Another nightmare scenario is the police coming into the house via a no-knock raid. Maybe they got the wrong address or someone decided to SWAT me, it doesn’t matter. I’m worried about them busting through the door and me thinking it’s a home invasion and either myself, a member of my family, or a police officer gets killed.

“But if identify themselves, saying they’re police, you shouldn’t shoot!” someone might retort.

Except, you can’t trust that, necessarily.

Gwinnett County police arrested a Lawrenceville man who is accused of impersonating an officer to commit multiple home invasions and armed robberies, revealing a larger investigation involving at least 11 suspects.

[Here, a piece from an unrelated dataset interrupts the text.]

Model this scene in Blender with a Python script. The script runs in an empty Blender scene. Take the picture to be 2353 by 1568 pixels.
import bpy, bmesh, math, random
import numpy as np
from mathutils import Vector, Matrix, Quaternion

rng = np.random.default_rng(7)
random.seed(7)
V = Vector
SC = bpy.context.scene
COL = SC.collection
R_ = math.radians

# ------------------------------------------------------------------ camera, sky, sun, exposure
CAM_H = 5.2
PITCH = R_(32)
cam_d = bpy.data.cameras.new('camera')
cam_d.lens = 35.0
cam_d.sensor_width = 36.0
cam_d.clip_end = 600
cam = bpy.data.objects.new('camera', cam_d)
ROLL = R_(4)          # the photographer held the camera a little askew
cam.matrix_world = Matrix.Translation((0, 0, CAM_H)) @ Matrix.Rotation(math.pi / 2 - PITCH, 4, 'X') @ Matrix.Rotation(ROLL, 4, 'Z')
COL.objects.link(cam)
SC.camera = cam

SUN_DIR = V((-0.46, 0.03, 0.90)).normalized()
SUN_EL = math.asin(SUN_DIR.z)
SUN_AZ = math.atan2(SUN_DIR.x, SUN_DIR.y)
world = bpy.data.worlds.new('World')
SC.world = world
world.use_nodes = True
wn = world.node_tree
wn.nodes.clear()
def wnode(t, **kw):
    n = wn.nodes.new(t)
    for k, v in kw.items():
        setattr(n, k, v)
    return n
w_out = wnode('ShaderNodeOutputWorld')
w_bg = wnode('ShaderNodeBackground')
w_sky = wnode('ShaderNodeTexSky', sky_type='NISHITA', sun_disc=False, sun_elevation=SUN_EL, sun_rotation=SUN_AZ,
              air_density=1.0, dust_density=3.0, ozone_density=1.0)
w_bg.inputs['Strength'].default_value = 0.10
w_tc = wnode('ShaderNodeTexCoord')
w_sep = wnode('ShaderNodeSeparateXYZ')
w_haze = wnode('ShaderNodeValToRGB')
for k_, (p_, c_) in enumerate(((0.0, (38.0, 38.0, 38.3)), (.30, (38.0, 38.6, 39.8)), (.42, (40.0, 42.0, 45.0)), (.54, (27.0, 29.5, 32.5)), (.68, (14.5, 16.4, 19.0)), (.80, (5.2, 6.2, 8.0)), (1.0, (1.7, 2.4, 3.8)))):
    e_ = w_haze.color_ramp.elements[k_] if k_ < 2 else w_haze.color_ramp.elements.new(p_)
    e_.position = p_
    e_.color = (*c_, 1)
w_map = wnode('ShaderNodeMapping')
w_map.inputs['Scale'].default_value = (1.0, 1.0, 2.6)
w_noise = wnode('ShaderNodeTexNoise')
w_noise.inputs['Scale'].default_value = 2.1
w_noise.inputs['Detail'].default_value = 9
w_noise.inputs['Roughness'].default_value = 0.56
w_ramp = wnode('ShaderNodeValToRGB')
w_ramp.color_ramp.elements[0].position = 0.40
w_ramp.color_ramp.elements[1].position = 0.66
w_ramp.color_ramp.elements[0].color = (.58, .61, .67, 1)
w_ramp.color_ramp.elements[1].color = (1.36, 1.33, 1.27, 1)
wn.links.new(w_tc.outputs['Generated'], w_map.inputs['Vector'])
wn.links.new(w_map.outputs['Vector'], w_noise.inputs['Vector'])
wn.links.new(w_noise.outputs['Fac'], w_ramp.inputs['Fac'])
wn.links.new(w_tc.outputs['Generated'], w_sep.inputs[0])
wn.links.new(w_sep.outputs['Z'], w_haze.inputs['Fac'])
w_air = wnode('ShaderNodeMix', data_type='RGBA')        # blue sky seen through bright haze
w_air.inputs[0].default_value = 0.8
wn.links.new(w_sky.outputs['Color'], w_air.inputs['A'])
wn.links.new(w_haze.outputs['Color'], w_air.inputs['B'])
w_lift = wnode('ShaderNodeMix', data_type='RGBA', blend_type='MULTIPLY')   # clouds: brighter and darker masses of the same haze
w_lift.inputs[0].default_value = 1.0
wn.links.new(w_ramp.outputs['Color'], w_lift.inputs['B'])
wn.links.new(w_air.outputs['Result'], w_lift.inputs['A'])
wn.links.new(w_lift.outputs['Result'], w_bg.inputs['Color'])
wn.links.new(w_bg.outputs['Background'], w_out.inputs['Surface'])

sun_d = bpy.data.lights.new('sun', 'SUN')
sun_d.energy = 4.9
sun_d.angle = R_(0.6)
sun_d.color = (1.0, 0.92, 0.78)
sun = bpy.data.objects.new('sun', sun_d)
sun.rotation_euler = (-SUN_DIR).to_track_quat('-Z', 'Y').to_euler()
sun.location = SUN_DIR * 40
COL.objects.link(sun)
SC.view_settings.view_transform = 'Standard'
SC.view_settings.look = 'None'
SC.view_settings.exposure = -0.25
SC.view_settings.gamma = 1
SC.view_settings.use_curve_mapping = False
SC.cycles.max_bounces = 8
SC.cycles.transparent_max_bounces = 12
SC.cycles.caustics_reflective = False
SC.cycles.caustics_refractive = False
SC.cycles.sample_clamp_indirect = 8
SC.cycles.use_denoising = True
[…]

Christopher Michael, 34, was arrested March 2 on a long list of charges related to two home invasions that took place in September, Gwinnett police spokeswoman Sgt. Jennifer Richter confirmed. Police took out similar charges against a second suspect, 31-year-old Guillermo Hernandez, who was already in custody on unrelated charges in Walton County. Nine other suspects have not been publicly identified.

Michael was one of five armed men who stormed a Lilburn home around 4:30 a.m. on Sept. 6, allegedly kicking in the doors while yelling that they were with police and the Drug Enforcement Administration, authorities said. Doorbell camera footage obtained by Channel 2 Action News shows two cars pulling up to the home in the middle of the night and five men quickly approaching the house.


Just because they come through the door identifying themselves as the police, it doesn’t mean they are.

Few people believe a home invasion isn’t grounds for defending yourself. In a situation like this, if any of these guys had been shot and killed, it would have been justified.

Yet how are we supposed to differentiate between actual law enforcement and people like this?

“If you’re not doing anything wrong, you have nothing to worry about,” some might claim.

However, Breonna Taylor wasn’t accused of wrongdoing. Neither was Amir Locke. Both of these people were killed in no-knock raids that, to the residents, sure as hell looked like home invasions.

It seems ridiculous that we could look at these examples and not recognize that it’s at least something we need to talk about, to discuss in a reasonable manner. I mean, criminals are pretending to be cops in order to get compliance from residents quickly. That increases the risk for everyone, including police officers down the road.

So yes, this is a nightmare scenario.


I’m not paralyzed with fear or anything, mind you. I recognize that the odds of either an actual raid or a home invasion are still pretty damn low. However, I’d also like to know that if such a situation were to happen, it would be more clear and the odds of an incident would be much lower.